> _Your instructions_:
In the records below, find the line that contains "Recreate this scene" and the line that contains "R = math.radians"; write out exactly those two lines and everything between them, without the pictures.

> _Listed entries_:
[START]
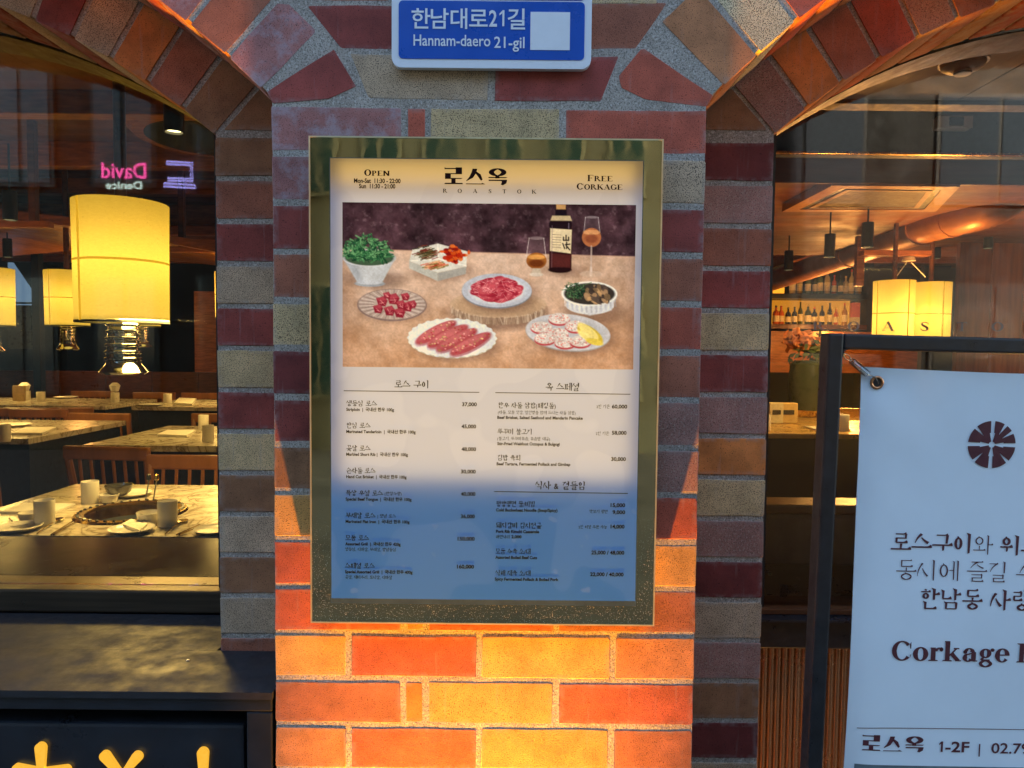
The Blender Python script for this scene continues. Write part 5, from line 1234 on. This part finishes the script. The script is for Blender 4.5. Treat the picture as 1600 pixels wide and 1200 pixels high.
[END]
[START]
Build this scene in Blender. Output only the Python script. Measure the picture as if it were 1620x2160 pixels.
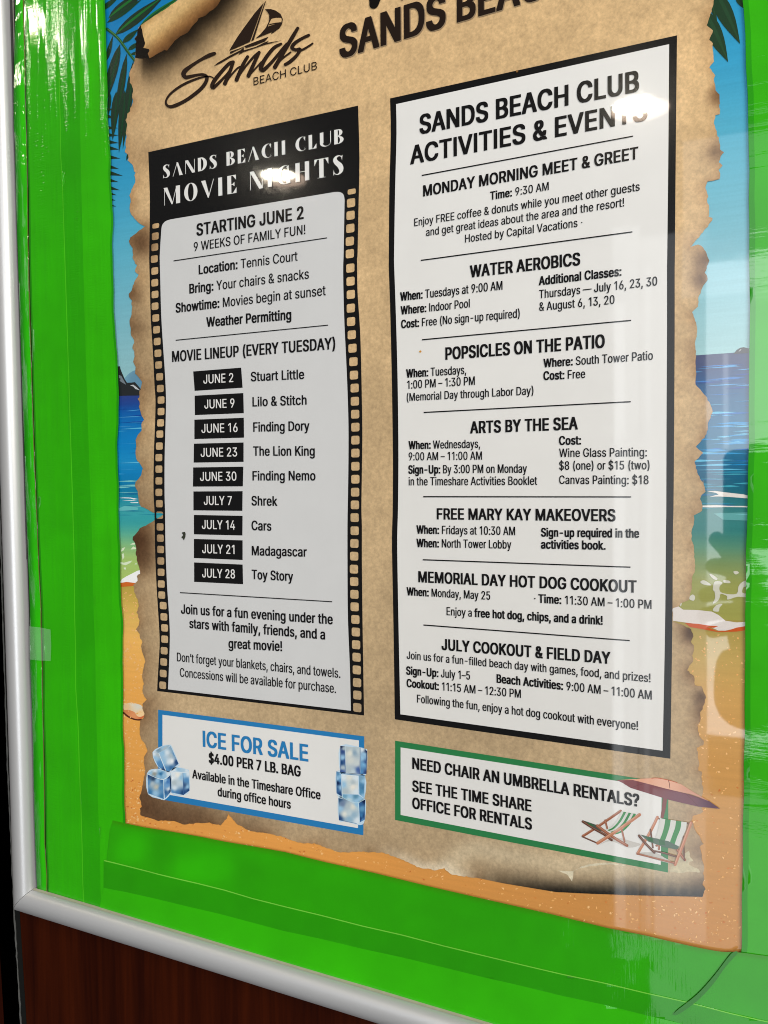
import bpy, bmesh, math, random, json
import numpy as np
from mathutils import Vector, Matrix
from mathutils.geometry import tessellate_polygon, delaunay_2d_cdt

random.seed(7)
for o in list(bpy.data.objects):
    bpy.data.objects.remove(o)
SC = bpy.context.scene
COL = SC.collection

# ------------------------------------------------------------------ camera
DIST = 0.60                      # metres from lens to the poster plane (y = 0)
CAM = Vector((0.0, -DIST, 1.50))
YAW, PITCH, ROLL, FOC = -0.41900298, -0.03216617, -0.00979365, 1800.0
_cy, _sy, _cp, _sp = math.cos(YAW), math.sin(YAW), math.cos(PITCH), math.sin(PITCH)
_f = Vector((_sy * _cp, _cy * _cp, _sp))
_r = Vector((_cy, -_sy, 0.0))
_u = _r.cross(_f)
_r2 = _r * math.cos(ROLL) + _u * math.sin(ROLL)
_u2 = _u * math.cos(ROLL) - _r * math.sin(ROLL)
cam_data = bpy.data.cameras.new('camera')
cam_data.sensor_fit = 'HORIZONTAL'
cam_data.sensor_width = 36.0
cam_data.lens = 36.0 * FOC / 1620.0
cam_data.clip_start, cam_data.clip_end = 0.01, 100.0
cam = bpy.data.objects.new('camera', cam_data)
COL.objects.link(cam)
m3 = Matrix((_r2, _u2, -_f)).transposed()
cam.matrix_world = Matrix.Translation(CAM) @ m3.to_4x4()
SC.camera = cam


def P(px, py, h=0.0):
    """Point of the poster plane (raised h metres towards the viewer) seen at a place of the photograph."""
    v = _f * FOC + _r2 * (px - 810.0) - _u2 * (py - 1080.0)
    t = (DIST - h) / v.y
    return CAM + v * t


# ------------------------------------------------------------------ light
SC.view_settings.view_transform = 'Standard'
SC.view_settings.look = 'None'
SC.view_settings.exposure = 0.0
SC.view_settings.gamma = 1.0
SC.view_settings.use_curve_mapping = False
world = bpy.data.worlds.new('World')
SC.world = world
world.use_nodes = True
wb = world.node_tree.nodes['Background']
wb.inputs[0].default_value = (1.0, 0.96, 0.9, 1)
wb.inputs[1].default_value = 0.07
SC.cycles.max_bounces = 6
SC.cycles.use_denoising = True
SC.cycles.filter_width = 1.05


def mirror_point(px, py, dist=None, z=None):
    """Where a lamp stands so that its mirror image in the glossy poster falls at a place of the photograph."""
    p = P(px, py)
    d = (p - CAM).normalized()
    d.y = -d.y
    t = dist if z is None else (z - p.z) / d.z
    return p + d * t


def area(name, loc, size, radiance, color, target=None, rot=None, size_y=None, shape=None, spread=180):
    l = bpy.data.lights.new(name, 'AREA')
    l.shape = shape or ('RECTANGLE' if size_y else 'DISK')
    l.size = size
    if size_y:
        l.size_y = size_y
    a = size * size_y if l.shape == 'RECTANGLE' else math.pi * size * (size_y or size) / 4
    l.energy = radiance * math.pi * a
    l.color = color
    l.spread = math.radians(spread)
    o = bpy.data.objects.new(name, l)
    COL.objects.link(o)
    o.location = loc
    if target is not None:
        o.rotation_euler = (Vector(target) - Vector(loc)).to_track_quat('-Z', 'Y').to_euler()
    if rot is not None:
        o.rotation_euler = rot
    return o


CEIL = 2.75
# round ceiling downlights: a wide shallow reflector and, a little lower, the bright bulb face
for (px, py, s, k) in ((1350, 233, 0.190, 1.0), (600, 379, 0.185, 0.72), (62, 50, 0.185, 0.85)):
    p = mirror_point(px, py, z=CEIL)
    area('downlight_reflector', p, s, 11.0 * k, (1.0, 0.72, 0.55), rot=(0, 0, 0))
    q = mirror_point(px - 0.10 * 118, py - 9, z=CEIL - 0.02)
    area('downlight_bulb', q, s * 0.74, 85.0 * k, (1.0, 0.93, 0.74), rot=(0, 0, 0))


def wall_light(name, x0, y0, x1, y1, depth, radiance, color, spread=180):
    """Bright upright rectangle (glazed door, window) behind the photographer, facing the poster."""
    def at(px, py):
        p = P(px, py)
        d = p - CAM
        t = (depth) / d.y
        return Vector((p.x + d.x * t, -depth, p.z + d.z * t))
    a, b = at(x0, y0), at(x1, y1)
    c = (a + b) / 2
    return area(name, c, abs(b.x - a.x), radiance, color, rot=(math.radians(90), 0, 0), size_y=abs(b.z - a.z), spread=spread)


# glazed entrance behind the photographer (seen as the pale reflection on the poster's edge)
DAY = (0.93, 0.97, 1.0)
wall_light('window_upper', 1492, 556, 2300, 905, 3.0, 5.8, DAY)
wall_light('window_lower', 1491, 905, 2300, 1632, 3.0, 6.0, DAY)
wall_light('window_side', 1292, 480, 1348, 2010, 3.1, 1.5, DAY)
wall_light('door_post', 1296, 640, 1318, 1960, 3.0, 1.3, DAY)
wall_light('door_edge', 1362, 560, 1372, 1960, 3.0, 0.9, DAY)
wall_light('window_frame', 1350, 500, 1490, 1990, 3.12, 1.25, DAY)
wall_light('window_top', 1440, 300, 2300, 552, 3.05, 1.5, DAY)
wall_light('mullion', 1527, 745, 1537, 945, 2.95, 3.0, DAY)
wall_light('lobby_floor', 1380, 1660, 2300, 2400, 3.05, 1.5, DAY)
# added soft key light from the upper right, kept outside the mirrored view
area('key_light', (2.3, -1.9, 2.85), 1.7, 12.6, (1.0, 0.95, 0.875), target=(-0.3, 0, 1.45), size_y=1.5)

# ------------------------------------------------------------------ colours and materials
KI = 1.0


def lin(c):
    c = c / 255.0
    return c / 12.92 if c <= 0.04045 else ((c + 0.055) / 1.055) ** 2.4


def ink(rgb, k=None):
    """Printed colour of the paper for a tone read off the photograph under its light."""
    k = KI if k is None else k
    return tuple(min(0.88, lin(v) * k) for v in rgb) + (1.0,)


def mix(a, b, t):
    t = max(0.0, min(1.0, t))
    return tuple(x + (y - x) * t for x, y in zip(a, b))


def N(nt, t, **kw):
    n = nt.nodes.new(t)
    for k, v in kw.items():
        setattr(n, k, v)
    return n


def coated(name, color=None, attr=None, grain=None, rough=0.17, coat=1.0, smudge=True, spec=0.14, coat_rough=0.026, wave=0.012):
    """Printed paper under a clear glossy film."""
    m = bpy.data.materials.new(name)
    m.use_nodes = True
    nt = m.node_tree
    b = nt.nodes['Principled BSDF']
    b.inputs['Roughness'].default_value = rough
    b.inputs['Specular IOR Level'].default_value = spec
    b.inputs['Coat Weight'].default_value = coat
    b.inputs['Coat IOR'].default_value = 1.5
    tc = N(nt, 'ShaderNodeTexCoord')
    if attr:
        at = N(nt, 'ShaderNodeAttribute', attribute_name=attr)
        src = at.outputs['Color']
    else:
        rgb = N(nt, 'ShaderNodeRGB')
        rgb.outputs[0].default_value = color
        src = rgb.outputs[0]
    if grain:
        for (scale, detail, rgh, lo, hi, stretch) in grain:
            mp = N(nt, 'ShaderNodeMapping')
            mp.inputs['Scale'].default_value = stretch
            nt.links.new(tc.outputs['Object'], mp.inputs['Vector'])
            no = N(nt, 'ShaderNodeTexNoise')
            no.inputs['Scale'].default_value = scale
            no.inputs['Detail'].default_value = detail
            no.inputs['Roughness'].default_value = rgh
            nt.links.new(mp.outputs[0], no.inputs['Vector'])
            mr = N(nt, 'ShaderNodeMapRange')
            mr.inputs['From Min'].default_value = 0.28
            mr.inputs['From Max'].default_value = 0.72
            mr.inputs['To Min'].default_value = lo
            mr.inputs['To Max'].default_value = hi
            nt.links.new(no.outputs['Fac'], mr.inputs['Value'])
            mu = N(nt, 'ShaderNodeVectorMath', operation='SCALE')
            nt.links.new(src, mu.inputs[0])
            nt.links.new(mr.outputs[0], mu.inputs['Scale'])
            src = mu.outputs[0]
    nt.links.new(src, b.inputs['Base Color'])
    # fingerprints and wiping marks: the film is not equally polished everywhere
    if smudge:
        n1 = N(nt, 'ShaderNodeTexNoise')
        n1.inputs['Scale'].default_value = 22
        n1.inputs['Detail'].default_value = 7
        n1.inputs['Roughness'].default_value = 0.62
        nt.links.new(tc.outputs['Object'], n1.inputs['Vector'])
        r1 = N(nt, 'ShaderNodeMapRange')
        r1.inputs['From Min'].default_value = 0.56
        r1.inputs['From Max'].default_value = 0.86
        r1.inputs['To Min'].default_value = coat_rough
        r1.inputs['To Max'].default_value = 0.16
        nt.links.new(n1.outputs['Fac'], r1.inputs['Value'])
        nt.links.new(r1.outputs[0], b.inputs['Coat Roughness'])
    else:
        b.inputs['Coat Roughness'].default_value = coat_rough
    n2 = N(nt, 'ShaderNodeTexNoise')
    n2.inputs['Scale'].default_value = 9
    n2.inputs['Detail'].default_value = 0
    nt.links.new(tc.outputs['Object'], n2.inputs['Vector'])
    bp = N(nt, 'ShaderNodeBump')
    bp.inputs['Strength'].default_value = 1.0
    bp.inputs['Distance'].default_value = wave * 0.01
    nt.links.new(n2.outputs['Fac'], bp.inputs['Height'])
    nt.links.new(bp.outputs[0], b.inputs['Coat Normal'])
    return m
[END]
[START]
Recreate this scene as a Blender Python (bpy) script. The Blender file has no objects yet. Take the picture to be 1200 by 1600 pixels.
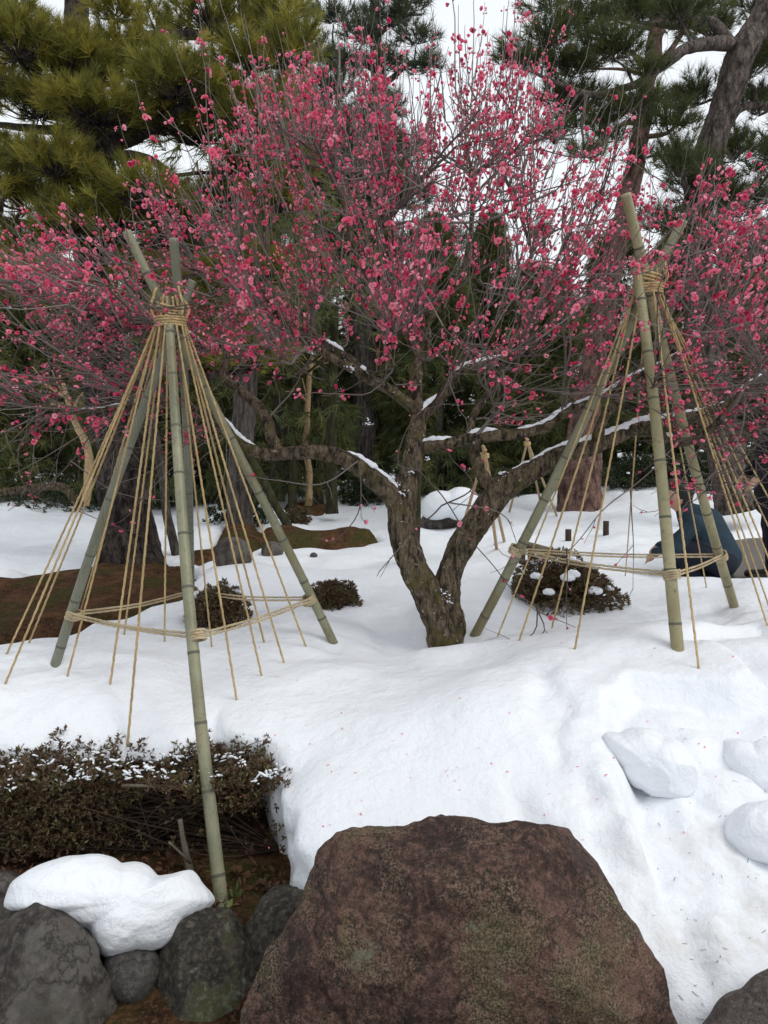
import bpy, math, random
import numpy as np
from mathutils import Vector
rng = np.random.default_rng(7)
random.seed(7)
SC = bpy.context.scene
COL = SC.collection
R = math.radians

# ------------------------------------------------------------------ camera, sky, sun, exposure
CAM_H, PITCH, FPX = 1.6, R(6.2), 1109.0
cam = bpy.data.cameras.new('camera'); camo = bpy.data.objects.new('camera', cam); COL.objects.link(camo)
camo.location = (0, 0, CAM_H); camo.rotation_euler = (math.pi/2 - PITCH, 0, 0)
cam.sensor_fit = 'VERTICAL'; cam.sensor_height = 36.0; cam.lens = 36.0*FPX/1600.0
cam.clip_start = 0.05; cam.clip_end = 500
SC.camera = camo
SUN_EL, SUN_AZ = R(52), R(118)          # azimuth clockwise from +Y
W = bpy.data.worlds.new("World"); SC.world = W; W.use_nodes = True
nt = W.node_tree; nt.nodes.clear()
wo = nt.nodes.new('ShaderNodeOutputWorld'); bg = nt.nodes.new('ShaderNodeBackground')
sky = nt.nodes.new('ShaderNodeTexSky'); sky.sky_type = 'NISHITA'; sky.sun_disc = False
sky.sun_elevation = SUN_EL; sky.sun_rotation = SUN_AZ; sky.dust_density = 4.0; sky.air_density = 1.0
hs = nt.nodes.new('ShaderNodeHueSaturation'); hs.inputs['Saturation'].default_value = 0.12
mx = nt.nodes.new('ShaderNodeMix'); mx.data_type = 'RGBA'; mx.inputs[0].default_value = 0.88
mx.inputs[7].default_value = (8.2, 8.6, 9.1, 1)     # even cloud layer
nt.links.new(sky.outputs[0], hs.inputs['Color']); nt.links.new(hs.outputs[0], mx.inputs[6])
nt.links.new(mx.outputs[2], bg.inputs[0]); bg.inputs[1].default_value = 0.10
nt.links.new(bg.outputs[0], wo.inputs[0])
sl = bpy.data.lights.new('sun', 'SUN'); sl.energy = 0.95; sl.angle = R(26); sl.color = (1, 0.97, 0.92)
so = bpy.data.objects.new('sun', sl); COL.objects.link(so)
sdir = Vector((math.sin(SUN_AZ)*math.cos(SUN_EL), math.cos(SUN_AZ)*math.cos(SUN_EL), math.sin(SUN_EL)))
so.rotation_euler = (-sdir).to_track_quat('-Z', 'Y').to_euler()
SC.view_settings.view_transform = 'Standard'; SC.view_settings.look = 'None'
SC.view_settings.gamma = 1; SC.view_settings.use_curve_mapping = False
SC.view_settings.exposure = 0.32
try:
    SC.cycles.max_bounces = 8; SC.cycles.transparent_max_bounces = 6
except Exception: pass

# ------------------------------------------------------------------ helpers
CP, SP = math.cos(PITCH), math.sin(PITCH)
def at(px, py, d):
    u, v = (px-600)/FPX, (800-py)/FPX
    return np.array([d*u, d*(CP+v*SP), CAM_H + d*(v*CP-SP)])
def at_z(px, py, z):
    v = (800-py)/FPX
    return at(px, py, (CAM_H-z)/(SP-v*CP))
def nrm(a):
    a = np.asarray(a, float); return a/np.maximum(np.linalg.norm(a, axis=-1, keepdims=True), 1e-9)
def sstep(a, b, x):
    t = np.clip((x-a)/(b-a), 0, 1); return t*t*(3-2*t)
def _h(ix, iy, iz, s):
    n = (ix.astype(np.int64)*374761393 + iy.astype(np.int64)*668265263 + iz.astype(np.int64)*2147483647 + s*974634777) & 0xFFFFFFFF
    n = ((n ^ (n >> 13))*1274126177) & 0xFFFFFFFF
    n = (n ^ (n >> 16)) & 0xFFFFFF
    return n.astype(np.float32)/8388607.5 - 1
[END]
> _The reply_:
Recreate this scene as a Blender Python (bpy) script. The Blender file has no objects yet. Take the picture to be 1200 by 1600 pixels.
import bpy, math, random
import numpy as np
from mathutils import Vector
rng = np.random.default_rng(7)
random.seed(7)
SC = bpy.context.scene
COL = SC.collection
R = math.radians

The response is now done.